Commenting in Excelsior, Rene Aviles Fabila accuses the Lopez Obrador camp of "abandoning the dignity of the political struggle and concentrating on the lowest kind of street punch-up".
The writer accuses Mr Lopez Obrador of being "surrounded by crooks and the disaffected," and asks whether he intends to dismantle the old system and replace it with one run by the "corrupt and muddled intellectuals".
'New stage'
Backing for the Lopez Obrador cause comes from Rosa Albina Garavito, writing in the centrist El Universal.
She argues that the latest developments "herald a new stage of peaceful civil resistance to the legal but illegitimate imposition of a [new] president".
"In every stage of our history, a people mobilised in the legitimate defence of its interests has achieved the country's social, political and economic progress.

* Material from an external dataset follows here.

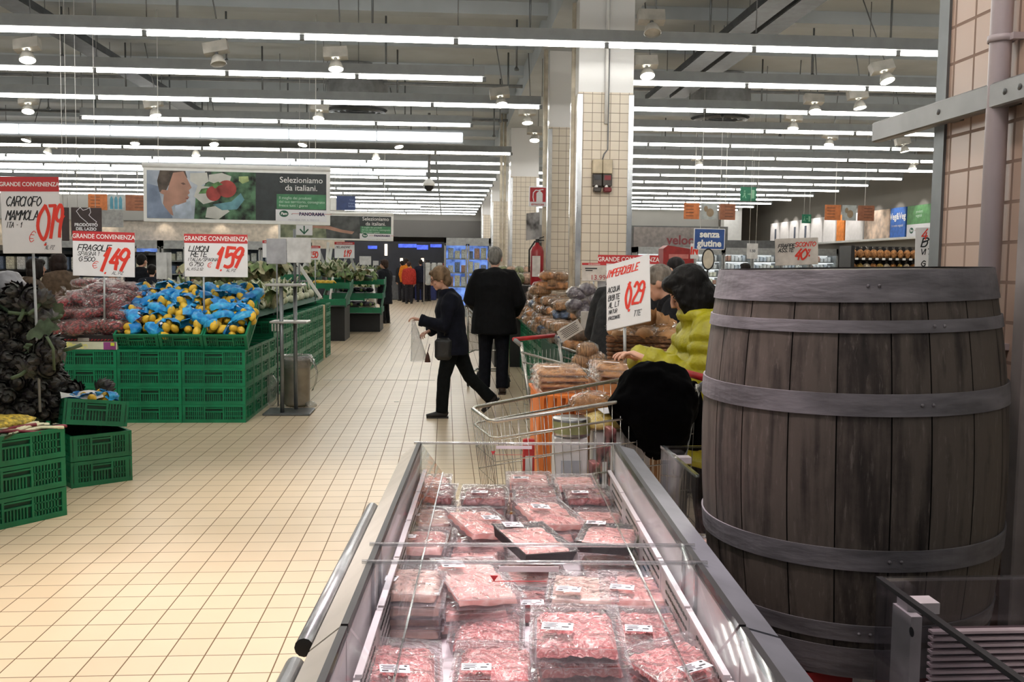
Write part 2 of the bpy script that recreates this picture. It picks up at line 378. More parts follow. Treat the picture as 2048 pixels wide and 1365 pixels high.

"No progress has ever been achieved as a concession from the governing class."
Manuel Mejido, in El Sol de Mexico, is uneasy about the overall situation, and calls on the ruling sectors in Mexico "to take seriously" many of the issues raised by the Lopez Obrador supporters "because they represent the poor, the majority and marginalised bulk of society. Sixty eight million hungry Mexicans".
An editorial in the leftist La Jornada warns there will be no peace for the incoming government of President-elect Felipe Calderon, which will be "severely wounded" from the outset.
And the well-known political analyst Pablo Gonzalez Casanova, writing in the same paper, accuses Washington of openly supporting a massive electoral fraud perpetrated by the government and party of President Vicente Fox, "the former chief of Coca Cola".